| Raw data |

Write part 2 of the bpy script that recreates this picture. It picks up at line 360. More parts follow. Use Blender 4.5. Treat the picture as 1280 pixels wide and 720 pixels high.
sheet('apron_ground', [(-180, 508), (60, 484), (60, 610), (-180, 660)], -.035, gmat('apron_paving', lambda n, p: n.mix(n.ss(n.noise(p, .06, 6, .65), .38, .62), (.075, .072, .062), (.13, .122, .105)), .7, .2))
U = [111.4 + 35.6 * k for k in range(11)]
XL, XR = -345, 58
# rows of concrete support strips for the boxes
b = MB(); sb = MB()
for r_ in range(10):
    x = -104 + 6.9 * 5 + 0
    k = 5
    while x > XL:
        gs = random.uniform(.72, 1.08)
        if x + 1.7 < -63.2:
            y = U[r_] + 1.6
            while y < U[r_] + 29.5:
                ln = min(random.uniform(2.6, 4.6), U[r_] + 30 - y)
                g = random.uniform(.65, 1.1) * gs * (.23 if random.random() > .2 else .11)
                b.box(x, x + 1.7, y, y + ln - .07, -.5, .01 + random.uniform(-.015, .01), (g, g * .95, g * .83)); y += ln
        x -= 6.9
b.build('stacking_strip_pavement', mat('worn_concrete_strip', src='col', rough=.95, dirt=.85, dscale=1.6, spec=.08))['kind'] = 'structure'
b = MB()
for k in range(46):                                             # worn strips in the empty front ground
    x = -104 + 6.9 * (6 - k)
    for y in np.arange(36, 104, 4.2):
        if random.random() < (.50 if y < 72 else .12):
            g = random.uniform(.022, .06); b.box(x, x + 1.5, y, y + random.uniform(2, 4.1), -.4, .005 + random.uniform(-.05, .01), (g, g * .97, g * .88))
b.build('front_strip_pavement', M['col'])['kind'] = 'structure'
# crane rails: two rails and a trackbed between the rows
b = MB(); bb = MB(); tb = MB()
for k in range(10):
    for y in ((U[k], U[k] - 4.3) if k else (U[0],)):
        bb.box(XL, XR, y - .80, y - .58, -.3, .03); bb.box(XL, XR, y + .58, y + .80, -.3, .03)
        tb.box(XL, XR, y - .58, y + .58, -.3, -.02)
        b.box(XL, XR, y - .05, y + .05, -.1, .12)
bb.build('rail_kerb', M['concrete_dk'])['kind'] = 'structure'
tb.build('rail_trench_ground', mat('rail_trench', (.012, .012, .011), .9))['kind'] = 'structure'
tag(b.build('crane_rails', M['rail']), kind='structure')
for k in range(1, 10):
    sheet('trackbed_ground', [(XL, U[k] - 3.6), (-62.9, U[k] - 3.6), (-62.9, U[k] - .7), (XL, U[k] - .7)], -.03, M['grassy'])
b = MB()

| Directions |
Go back to the listing above and please repeat it exactly.

| Solution for this problem |
Write part 2 of the bpy script that recreates this picture. It picks up at line 360. More parts follow. Use Blender 4.5. Treat the picture as 1280 pixels wide and 720 pixels high.
sheet('apron_ground', [(-180, 508), (60, 484), (60, 610), (-180, 660)], -.035, gmat('apron_paving', lambda n, p: n.mix(n.ss(n.noise(p, .06, 6, .65), .38, .62), (.075, .072, .062), (.13, .122, .105)), .7, .2))
U = [111.4 + 35.6 * k for k in range(11)]
XL, XR = -345, 58
# rows of concrete support strips for the boxes
b = MB(); sb = MB()
for r_ in range(10):
    x = -104 + 6.9 * 5 + 0
    k = 5
    while x > XL:
        gs = random.uniform(.72, 1.08)
        if x + 1.7 < -63.2:
            y = U[r_] + 1.6
            while y < U[r_] + 29.5:
                ln = min(random.uniform(2.6, 4.6), U[r_] + 30 - y)
                g = random.uniform(.65, 1.1) * gs * (.23 if random.random() > .2 else .11)
                b.box(x, x + 1.7, y, y + ln - .07, -.5, .01 + random.uniform(-.015, .01), (g, g * .95, g * .83)); y += ln
        x -= 6.9
b.build('stacking_strip_pavement', mat('worn_concrete_strip', src='col', rough=.95, dirt=.85, dscale=1.6, spec=.08))['kind'] = 'structure'
b = MB()
for k in range(46):                                             # worn strips in the empty front ground
    x = -104 + 6.9 * (6 - k)
    for y in np.arange(36, 104, 4.2):
        if random.random() < (.50 if y < 72 else .12):
            g = random.uniform(.022, .06); b.box(x, x + 1.5, y, y + random.uniform(2, 4.1), -.4, .005 + random.uniform(-.05, .01), (g, g * .97, g * .88))
b.build('front_strip_pavement', M['col'])['kind'] = 'structure'
# crane rails: two rails and a trackbed between the rows
b = MB(); bb = MB(); tb = MB()
for k in range(10):
    for y in ((U[k], U[k] - 4.3) if k else (U[0],)):
        bb.box(XL, XR, y - .80, y - .58, -.3, .03); bb.box(XL, XR, y + .58, y + .80, -.3, .03)
        tb.box(XL, XR, y - .58, y + .58, -.3, -.02)
        b.box(XL, XR, y - .05, y + .05, -.1, .12)
bb.build('rail_kerb', M['concrete_dk'])['kind'] = 'structure'
tb.build('rail_trench_ground', mat('rail_trench', (.012, .012, .011), .9))['kind'] = 'structure'
tag(b.build('crane_rails', M['rail']), kind='structure')
for k in range(1, 10):
    sheet('trackbed_ground', [(XL, U[k] - 3.6), (-62.9, U[k] - 3.6), (-62.9, U[k] - .7), (XL, U[k] - .7)], -.03, M['grassy'])
b = MB()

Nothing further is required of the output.